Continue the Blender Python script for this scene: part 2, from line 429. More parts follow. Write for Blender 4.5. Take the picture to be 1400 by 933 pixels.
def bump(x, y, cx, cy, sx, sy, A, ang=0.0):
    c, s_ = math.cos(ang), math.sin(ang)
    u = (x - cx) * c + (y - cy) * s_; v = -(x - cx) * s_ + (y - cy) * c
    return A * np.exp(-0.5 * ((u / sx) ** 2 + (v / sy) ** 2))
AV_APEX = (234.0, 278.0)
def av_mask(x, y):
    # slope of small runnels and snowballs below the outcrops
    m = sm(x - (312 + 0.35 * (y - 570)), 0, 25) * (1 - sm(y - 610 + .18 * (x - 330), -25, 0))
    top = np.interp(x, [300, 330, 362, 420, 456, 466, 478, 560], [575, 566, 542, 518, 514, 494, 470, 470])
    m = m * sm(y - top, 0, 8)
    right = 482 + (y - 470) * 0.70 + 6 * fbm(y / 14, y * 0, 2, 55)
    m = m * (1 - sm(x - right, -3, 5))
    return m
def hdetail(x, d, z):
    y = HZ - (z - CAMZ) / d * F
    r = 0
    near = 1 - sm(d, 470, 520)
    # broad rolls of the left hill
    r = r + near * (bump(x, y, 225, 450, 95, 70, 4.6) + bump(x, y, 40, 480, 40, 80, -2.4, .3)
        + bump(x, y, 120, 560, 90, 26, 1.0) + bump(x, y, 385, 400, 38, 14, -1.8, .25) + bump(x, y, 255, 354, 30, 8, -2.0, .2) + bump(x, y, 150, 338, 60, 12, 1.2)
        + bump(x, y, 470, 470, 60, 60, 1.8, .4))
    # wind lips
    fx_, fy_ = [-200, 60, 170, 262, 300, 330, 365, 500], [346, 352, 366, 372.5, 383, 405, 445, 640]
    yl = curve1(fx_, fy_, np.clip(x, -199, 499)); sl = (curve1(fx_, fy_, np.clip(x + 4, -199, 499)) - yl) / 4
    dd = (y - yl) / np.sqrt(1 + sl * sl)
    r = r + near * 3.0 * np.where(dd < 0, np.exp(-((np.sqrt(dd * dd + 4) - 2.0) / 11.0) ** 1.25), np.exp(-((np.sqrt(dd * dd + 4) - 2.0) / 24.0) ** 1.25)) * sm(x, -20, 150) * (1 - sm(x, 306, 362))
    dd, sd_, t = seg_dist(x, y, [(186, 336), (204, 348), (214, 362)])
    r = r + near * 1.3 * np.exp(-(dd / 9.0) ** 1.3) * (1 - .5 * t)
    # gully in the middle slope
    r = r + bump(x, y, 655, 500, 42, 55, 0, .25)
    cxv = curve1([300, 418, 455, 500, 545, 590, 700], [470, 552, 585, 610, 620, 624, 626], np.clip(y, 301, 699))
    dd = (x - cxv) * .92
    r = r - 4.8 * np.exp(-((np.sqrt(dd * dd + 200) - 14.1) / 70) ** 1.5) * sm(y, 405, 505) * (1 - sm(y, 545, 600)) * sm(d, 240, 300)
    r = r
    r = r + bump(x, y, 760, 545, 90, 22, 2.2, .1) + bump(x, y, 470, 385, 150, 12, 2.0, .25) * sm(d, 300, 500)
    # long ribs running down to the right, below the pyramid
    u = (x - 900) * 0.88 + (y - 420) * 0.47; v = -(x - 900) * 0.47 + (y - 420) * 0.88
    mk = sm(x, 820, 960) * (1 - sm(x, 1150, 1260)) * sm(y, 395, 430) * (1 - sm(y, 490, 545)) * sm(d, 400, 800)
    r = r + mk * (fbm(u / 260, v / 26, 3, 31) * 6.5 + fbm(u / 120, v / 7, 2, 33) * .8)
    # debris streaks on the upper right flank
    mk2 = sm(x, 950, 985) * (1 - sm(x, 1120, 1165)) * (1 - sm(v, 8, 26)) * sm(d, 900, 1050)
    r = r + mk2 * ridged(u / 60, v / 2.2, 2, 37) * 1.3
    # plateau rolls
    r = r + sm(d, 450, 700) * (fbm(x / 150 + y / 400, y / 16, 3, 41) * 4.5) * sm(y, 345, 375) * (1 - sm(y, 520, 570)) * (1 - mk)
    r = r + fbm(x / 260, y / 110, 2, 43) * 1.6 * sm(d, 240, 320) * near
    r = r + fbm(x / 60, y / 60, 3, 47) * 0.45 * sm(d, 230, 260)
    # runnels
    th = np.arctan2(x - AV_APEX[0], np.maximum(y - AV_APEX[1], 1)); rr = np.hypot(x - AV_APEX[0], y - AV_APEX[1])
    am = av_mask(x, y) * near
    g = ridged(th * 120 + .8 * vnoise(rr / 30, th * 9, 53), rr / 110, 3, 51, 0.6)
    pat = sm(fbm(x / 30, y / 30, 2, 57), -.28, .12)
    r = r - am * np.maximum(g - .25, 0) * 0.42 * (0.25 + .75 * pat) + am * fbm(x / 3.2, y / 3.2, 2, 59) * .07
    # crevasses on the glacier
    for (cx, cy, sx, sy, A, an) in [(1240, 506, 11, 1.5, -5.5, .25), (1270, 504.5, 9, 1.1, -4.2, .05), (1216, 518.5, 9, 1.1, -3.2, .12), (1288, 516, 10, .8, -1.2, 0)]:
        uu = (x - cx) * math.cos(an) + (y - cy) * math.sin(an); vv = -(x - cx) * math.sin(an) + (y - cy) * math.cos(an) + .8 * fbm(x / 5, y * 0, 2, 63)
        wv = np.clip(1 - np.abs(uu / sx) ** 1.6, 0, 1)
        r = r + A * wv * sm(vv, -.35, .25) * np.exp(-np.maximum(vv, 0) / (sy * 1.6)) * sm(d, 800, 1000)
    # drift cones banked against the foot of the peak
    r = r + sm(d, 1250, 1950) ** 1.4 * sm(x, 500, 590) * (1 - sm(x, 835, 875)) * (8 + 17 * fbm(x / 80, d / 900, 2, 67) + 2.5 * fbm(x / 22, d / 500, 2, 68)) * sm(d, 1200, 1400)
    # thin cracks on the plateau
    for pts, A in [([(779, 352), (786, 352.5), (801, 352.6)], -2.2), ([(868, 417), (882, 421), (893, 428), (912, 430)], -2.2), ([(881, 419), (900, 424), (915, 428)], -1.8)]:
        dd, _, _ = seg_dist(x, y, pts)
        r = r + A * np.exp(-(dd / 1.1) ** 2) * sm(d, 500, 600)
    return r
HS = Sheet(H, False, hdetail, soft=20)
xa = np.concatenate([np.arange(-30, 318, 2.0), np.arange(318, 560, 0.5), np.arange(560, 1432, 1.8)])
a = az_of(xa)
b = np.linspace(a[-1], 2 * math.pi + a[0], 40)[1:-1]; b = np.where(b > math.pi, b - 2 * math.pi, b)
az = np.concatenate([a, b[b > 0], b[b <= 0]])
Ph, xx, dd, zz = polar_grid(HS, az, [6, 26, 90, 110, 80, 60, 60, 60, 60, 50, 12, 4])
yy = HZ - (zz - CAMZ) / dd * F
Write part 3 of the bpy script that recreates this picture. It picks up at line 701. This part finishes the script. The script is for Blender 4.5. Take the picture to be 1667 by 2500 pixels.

=-=-=-=-=

What to produce
Read the entries and pick out all lines that include the word "Write".

Exercise output
Continue the Blender Python script for this scene: part 2, from line 429. More parts follow. Write for Blender 4.5. Take the picture to be 1400 by 933 pixels.
Write part 3 of the bpy script that recreates this picture. It picks up at line 701. This part finishes the script. The script is for Blender 4.5. Take the picture to be 1667 by 2500 pixels.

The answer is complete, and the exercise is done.